Thursday, September 6, 2012

I love you? Prove it.


So recently I broke up with my boyfriend. After a couple of days discussing our issues (read crying and arguing) he came round, we talked at length, hugged, kissed, made up, he held my face in his hands and told me he loved me and off we went to bed. The next day he sent me an email (yes, an email – not quite as bad as a post-it but still pretty low) saying that he ‘just couldn’t do it’. That was the day I realised that saying ‘I love you’ means nothing unless it’s backed up with actions. And not the hiring of white vans and taking back the telly sort of actions.

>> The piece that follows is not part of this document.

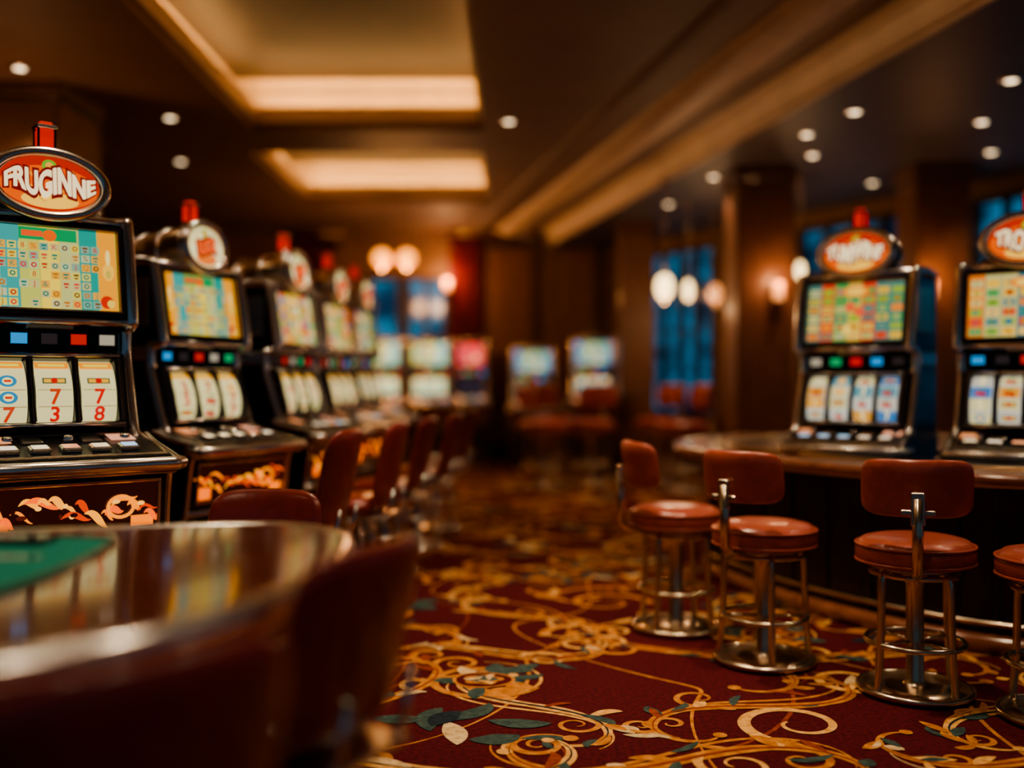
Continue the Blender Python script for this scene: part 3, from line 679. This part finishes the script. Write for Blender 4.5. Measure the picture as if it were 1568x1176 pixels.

Are you in a relationship where you hear your partner say ‘I love you’ so much that it’s more habit than heartfelt? And do you feel loved in other ways? Not necessarily with grand gestures and extravagant gifts but with the small stuff. The buying of your favourite chocolate bar, the cup of tea when you wake up, the text asking if they can bring anything home for dinner. It’s these little acts of intimacy that make you feel secure within a relationship. And it works both ways of course.
Relationship coach, Jackie Walker says, “If your partner isn’t feeling loved in the way that they want to feel loved, no amount of ‘I love yous’ will get through to them. If you don’t know what they need from you to feel loved, your job is to ask them and deliver it.”
This relates back to a piece of advice we learned while creating the20 relationship rules to love by feature, and it’s that we all have a ‘love language’. This is how we best like to express our love and like it expressed back to us. For some, it’s touch. For others, words. Relationships survive when you work out each other’s language of choice. But just as never saying ‘I love you’ can undermine a relationship so can spouting it as an excuse for every mistake or misunderstanding you encounter together.
Sally Brampton, Psychologies writer, summed it up perfectly when she said, “Sometimes I think the phrase ‘I love you’ is no more than a get-out-of-jail-free card. In other words, I love you so just shut up about my obvious lack of commitment, my inability to anticipate your needs, my failure to give you my full attention. I’ve told you I love you so you can’t ask for anything more.”
Well, actually you can. As Jackie Walker says, “Love is a doing word not a passive one. Love doesn’t simply arrive and stay; it requires input, output and recharging. It needs an environment with respect, care and attention to thrive in.” If your partner behaves in a way that upsets you then you have a right to expect the person who says ‘I love you’, to put their money where their mouth is. Words are easy to mutter, but behaviour is harder to change. It’s this commitment to change however, that shows real love, intimacy and respect.  And as we all know, respect the foundation of all happy relationships.